Material:
........

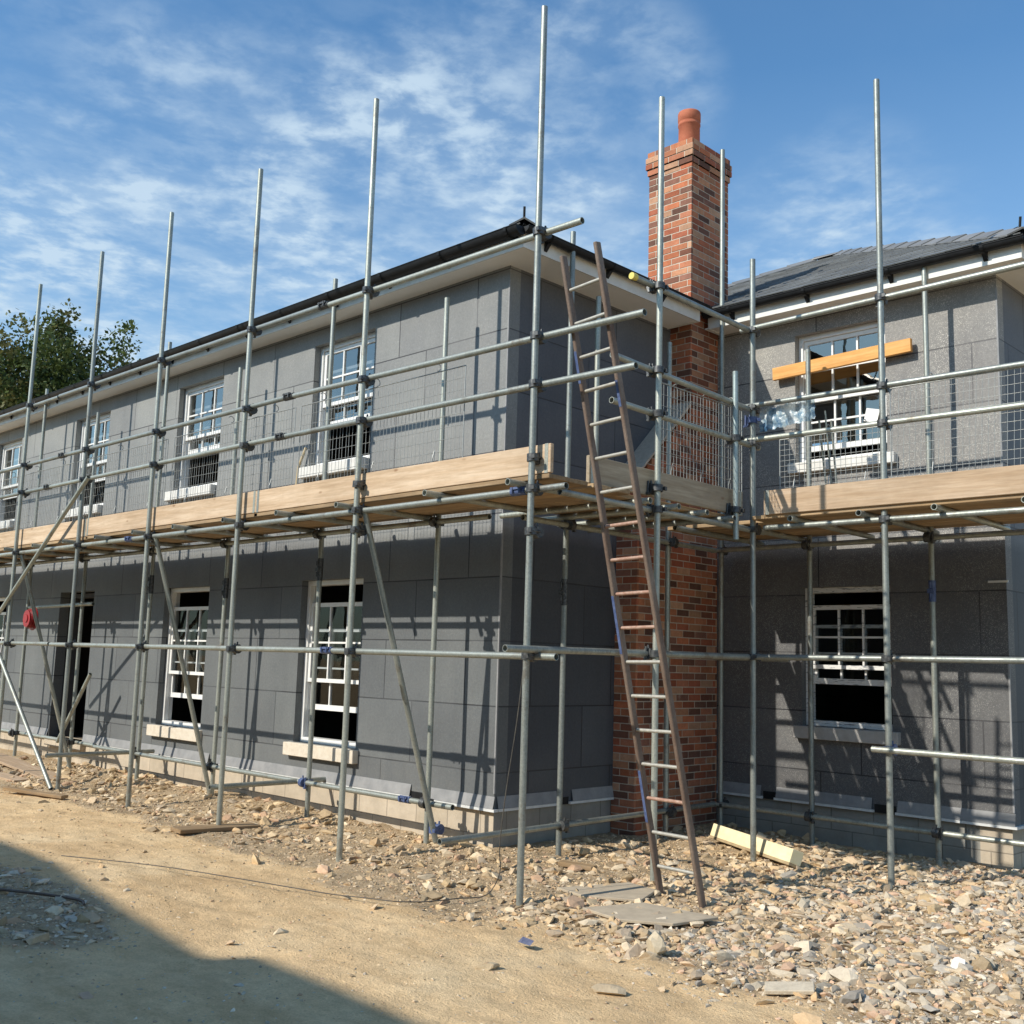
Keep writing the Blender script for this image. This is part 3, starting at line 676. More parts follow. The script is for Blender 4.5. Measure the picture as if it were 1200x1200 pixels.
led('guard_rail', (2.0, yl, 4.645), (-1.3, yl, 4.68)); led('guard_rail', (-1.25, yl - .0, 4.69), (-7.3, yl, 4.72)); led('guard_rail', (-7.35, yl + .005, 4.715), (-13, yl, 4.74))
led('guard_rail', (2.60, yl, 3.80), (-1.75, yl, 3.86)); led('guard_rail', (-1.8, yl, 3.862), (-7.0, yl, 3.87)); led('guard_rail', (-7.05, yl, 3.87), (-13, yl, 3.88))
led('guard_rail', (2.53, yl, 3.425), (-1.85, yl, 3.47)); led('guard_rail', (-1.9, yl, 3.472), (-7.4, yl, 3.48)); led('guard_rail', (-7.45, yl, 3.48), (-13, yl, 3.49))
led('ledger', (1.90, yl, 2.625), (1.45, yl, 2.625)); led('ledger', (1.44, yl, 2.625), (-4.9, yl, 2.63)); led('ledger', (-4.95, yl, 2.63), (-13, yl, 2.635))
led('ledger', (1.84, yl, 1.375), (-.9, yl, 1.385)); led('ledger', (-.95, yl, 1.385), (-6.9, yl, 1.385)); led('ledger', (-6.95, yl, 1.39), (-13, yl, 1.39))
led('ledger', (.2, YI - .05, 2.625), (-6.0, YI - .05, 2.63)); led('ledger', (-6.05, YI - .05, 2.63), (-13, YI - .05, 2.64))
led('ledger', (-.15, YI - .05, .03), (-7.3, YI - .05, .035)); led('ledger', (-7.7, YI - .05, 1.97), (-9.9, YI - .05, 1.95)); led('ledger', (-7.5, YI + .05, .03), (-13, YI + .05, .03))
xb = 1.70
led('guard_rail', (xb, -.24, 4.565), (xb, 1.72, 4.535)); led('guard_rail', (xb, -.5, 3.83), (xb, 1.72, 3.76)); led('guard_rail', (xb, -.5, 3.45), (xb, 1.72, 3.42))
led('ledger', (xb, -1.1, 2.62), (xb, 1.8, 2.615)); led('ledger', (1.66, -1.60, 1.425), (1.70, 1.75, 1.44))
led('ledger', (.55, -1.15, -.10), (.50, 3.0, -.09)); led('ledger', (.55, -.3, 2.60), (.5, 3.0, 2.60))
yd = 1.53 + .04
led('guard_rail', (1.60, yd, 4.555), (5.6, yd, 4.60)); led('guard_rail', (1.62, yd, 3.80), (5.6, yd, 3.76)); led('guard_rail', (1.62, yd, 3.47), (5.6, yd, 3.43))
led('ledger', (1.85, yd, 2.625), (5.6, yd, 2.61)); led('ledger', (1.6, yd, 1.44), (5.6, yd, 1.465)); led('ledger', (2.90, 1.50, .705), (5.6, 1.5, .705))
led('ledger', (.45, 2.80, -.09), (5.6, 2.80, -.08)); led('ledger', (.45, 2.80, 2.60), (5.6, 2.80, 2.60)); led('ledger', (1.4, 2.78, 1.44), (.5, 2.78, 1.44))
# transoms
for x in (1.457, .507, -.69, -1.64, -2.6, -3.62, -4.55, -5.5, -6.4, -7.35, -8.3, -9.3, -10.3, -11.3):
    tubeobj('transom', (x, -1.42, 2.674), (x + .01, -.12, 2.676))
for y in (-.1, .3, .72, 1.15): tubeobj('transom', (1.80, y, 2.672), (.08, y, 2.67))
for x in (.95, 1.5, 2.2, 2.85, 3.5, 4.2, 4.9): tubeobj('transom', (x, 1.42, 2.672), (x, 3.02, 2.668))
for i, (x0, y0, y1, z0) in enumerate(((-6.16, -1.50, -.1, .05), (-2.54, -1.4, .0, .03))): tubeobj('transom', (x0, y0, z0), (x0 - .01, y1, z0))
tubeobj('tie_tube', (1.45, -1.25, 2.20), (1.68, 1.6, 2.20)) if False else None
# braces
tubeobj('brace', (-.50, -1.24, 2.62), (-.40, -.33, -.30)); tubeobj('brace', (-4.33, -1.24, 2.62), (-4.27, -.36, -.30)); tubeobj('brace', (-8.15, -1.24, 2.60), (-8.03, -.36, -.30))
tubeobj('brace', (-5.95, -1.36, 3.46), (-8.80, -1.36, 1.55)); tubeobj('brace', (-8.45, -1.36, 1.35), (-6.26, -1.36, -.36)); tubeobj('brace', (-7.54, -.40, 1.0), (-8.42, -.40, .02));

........

What is needed: Without the pictures, retype the whole of the material above exactly.

Task output:
Keep writing the Blender script for this image. This is part 3, starting at line 676. More parts follow. The script is for Blender 4.5. Measure the picture as if it were 1200x1200 pixels.
led('guard_rail', (2.0, yl, 4.645), (-1.3, yl, 4.68)); led('guard_rail', (-1.25, yl - .0, 4.69), (-7.3, yl, 4.72)); led('guard_rail', (-7.35, yl + .005, 4.715), (-13, yl, 4.74))
led('guard_rail', (2.60, yl, 3.80), (-1.75, yl, 3.86)); led('guard_rail', (-1.8, yl, 3.862), (-7.0, yl, 3.87)); led('guard_rail', (-7.05, yl, 3.87), (-13, yl, 3.88))
led('guard_rail', (2.53, yl, 3.425), (-1.85, yl, 3.47)); led('guard_rail', (-1.9, yl, 3.472), (-7.4, yl, 3.48)); led('guard_rail', (-7.45, yl, 3.48), (-13, yl, 3.49))
led('ledger', (1.90, yl, 2.625), (1.45, yl, 2.625)); led('ledger', (1.44, yl, 2.625), (-4.9, yl, 2.63)); led('ledger', (-4.95, yl, 2.63), (-13, yl, 2.635))
led('ledger', (1.84, yl, 1.375), (-.9, yl, 1.385)); led('ledger', (-.95, yl, 1.385), (-6.9, yl, 1.385)); led('ledger', (-6.95, yl, 1.39), (-13, yl, 1.39))
led('ledger', (.2, YI - .05, 2.625), (-6.0, YI - .05, 2.63)); led('ledger', (-6.05, YI - .05, 2.63), (-13, YI - .05, 2.64))
led('ledger', (-.15, YI - .05, .03), (-7.3, YI - .05, .035)); led('ledger', (-7.7, YI - .05, 1.97), (-9.9, YI - .05, 1.95)); led('ledger', (-7.5, YI + .05, .03), (-13, YI + .05, .03))
xb = 1.70
led('guard_rail', (xb, -.24, 4.565), (xb, 1.72, 4.535)); led('guard_rail', (xb, -.5, 3.83), (xb, 1.72, 3.76)); led('guard_rail', (xb, -.5, 3.45), (xb, 1.72, 3.42))
led('ledger', (xb, -1.1, 2.62), (xb, 1.8, 2.615)); led('ledger', (1.66, -1.60, 1.425), (1.70, 1.75, 1.44))
led('ledger', (.55, -1.15, -.10), (.50, 3.0, -.09)); led('ledger', (.55, -.3, 2.60), (.5, 3.0, 2.60))
yd = 1.53 + .04
led('guard_rail', (1.60, yd, 4.555), (5.6, yd, 4.60)); led('guard_rail', (1.62, yd, 3.80), (5.6, yd, 3.76)); led('guard_rail', (1.62, yd, 3.47), (5.6, yd, 3.43))
led('ledger', (1.85, yd, 2.625), (5.6, yd, 2.61)); led('ledger', (1.6, yd, 1.44), (5.6, yd, 1.465)); led('ledger', (2.90, 1.50, .705), (5.6, 1.5, .705))
led('ledger', (.45, 2.80, -.09), (5.6, 2.80, -.08)); led('ledger', (.45, 2.80, 2.60), (5.6, 2.80, 2.60)); led('ledger', (1.4, 2.78, 1.44), (.5, 2.78, 1.44))
# transoms
for x in (1.457, .507, -.69, -1.64, -2.6, -3.62, -4.55, -5.5, -6.4, -7.35, -8.3, -9.3, -10.3, -11.3):
    tubeobj('transom', (x, -1.42, 2.674), (x + .01, -.12, 2.676))
for y in (-.1, .3, .72, 1.15): tubeobj('transom', (1.80, y, 2.672), (.08, y, 2.67))
for x in (.95, 1.5, 2.2, 2.85, 3.5, 4.2, 4.9): tubeobj('transom', (x, 1.42, 2.672), (x, 3.02, 2.668))
for i, (x0, y0, y1, z0) in enumerate(((-6.16, -1.50, -.1, .05), (-2.54, -1.4, .0, .03))): tubeobj('transom', (x0, y0, z0), (x0 - .01, y1, z0))
tubeobj('tie_tube', (1.45, -1.25, 2.20), (1.68, 1.6, 2.20)) if False else None
# braces
tubeobj('brace', (-.50, -1.24, 2.62), (-.40, -.33, -.30)); tubeobj('brace', (-4.33, -1.24, 2.62), (-4.27, -.36, -.30)); tubeobj('brace', (-8.15, -1.24, 2.60), (-8.03, -.36, -.30))
tubeobj('brace', (-5.95, -1.36, 3.46), (-8.80, -1.36, 1.55)); tubeobj('brace', (-8.45, -1.36, 1.35), (-6.26, -1.36, -.36)); tubeobj('brace', (-7.54, -.40, 1.0), (-8.42, -.40, .02));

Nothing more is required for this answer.